Parliament Updates

Zali's Paid Parental Leave Petition on behalf of Warringah constituents

7 September 2022

I rise to present a petition on behalf of my constituents Peta and Shane Arthurson, who are here today.

The petition read as follows—

The Australian Parental Leave Pay (PLP) policy is currently up to 18 weeks paid at minimum wage. The WHO and UNICEF recommendations for breastfeeding of infants, is for children to be exclusively breastfed for 6 months. One of the main objectives of the Australian National Breastfeeding Strategy: 2019 and Beyond; is to increase the population of babies who are exclusively breastfed to around 6 months of age by 2025, particularly in priority populations and vulnerable groups. The most recent ABS Breastfeeding report shows that at 4 months of age 61% of children were exclusively breastfed but at 6 months of age this dramatically drops to only 29% of children who were exclusively breastfeeding. There is strong evidence from diverse countries that longer duration of paid maternity leave increases breastfeeding duration and improves maternal health. Increasing access to paid maternity leave will have a direct positive impact on these national and worldwide health objectives. This structural policy change is in the direct ability of the Commonwealth Government to achieve.
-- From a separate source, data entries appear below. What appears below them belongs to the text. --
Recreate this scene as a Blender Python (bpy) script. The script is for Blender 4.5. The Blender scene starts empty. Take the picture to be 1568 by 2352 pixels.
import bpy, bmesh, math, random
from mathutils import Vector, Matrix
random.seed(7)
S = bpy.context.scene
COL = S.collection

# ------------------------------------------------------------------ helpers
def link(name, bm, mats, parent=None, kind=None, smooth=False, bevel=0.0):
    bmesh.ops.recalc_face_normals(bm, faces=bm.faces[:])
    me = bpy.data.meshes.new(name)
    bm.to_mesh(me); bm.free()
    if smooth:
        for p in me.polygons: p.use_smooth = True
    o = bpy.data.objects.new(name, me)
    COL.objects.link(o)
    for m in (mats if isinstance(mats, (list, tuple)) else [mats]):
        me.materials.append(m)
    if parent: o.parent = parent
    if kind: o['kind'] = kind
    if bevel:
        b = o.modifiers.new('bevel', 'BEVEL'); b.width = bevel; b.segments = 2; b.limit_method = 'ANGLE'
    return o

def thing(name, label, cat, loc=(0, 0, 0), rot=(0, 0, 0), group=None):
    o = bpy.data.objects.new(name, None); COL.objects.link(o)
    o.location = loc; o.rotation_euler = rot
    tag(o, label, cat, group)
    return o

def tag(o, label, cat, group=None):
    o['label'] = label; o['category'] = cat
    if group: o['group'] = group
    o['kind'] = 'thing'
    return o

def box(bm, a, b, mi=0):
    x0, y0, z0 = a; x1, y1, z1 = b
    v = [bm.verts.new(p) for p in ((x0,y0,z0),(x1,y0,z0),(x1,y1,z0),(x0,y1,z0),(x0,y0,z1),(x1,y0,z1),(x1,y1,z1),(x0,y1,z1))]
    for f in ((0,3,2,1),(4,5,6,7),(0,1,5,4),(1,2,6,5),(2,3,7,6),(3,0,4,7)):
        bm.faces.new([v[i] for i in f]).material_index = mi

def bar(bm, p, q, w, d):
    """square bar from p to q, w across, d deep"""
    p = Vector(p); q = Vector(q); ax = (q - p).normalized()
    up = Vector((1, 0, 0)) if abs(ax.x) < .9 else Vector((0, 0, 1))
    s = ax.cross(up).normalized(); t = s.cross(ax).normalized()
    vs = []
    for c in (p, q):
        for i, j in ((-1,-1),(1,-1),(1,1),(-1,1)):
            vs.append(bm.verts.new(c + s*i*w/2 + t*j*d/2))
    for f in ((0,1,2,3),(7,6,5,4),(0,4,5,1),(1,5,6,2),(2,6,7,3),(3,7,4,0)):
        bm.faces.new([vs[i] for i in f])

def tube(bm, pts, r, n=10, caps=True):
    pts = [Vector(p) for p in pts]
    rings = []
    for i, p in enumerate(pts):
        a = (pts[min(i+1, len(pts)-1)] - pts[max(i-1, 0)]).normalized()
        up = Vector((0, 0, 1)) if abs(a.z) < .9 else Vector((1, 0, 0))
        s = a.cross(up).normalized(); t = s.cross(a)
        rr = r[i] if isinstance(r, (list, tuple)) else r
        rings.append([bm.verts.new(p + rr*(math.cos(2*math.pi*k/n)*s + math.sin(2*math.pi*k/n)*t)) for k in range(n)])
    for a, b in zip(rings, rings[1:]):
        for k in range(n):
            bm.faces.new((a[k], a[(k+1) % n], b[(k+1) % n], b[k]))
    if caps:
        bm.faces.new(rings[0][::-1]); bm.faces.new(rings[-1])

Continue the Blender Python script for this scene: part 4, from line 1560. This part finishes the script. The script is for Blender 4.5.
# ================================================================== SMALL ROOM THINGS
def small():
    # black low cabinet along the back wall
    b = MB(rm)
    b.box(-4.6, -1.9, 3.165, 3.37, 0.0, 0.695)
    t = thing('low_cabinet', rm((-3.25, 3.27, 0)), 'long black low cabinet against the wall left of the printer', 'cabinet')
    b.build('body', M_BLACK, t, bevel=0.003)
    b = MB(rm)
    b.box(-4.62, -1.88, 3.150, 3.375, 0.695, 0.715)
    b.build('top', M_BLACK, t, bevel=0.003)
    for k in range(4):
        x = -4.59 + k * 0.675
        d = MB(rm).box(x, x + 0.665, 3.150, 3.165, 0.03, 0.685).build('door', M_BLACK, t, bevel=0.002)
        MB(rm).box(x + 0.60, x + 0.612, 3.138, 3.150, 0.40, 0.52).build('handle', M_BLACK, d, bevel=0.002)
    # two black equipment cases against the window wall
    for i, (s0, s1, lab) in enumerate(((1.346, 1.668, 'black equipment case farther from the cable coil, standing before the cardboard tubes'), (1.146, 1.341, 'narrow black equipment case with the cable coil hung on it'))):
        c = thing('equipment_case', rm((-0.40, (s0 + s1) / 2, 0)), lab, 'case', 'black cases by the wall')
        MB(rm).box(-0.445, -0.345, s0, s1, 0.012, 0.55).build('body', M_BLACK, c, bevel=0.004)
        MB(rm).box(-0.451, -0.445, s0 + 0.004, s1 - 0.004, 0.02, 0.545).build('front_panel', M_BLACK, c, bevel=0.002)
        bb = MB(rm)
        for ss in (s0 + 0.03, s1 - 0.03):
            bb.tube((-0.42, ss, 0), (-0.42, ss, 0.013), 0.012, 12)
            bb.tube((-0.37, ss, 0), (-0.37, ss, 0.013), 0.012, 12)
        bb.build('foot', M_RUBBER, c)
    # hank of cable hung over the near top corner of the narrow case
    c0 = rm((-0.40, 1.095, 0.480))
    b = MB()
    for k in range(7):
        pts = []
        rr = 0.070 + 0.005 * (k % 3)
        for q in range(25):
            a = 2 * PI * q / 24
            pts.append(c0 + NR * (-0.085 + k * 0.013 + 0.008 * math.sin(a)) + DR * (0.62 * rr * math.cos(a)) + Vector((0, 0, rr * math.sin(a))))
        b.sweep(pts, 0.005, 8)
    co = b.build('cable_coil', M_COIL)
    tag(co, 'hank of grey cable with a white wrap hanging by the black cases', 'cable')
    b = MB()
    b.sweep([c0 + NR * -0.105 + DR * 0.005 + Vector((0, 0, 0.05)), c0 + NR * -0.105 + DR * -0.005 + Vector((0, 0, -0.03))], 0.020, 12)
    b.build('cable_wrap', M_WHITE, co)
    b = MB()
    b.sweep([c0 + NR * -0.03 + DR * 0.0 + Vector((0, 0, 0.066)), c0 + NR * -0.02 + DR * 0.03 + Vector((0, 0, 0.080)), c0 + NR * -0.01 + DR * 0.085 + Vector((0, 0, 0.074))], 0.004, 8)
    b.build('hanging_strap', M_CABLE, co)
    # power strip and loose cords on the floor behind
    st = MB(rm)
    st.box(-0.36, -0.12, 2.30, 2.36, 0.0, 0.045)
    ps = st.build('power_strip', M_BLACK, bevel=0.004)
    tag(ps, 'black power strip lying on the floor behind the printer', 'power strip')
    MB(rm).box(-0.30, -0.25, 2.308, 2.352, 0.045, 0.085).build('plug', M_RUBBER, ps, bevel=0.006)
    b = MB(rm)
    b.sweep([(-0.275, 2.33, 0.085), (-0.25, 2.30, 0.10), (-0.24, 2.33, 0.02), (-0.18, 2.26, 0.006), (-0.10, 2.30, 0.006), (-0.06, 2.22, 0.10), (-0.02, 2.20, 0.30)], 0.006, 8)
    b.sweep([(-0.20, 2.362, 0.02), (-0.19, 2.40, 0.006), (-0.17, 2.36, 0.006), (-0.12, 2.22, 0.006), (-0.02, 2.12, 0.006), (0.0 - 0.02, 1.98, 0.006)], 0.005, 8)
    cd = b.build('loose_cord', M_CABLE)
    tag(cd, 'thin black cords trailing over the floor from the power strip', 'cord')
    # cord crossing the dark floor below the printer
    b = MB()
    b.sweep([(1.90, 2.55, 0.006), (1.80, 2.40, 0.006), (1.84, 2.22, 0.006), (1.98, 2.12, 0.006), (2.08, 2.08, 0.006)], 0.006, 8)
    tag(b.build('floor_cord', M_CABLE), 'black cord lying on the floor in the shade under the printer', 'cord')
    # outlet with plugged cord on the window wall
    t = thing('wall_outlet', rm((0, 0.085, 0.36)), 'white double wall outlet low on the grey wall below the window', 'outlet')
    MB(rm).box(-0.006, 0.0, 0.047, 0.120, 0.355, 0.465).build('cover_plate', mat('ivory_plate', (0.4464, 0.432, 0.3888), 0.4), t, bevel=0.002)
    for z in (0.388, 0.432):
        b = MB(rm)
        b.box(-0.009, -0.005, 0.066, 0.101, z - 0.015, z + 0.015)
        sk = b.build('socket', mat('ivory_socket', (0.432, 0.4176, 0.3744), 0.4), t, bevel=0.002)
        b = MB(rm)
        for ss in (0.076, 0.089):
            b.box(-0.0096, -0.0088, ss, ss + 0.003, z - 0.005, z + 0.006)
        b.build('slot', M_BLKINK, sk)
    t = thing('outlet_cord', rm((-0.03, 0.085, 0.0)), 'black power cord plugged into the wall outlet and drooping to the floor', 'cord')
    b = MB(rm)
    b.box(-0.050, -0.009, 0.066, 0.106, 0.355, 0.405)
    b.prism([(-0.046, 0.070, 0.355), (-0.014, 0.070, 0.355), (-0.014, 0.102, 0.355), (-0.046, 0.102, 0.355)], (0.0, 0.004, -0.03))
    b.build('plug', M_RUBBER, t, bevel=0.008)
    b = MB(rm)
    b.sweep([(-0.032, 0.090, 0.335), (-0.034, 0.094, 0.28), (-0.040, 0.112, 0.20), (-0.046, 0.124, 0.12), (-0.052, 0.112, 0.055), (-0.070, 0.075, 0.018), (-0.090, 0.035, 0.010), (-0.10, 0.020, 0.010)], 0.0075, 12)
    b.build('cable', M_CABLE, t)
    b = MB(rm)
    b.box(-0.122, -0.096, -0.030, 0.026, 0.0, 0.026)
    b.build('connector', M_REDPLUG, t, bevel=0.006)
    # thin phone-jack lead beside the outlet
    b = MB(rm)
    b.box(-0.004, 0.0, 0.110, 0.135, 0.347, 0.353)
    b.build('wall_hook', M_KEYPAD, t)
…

We therefore ask the House to immediately increase of the Australian Parental Leave Pay (PLP) Policy from 18 weeks to 26 weeks in line with the WHO recommendations and Australian national breastfeeding objectives.

From 8,461 citizens (Petition No. EN4056)

Petition received.

This petition asks the House to immediately increase the Australian paid parental leave policy from 18 to 26 weeks in line with the recommendations of the World Health Organisation and UNICEF and the goals of the Australian National Breastfeeding Strategy, which aim to increase the population of children exclusively breastfed for the first six months of their lives. Much of the paid parental leave debate centres on the economic benefits of increasing the generosity of the scheme, as it would increase women's workforce participation.

This petition and 8,461 signatories argue for this change from an equally, if not more, compelling angle: the health of our children. Evidence from the ABS shows that there is a sharp drop-off in breastfeeding rates after paid parental leave finishes. So increasing paid parental leave is essential for the health of our children and our economic prosperity.

I urge the government to do more than just acknowledge the recommendation and the push at the recent Jobs and Skills Summit to increase parental leave to 26 weeks and, in fact, to implement, without delay, 26 weeks of paid parental leave. I commend this petition to the House.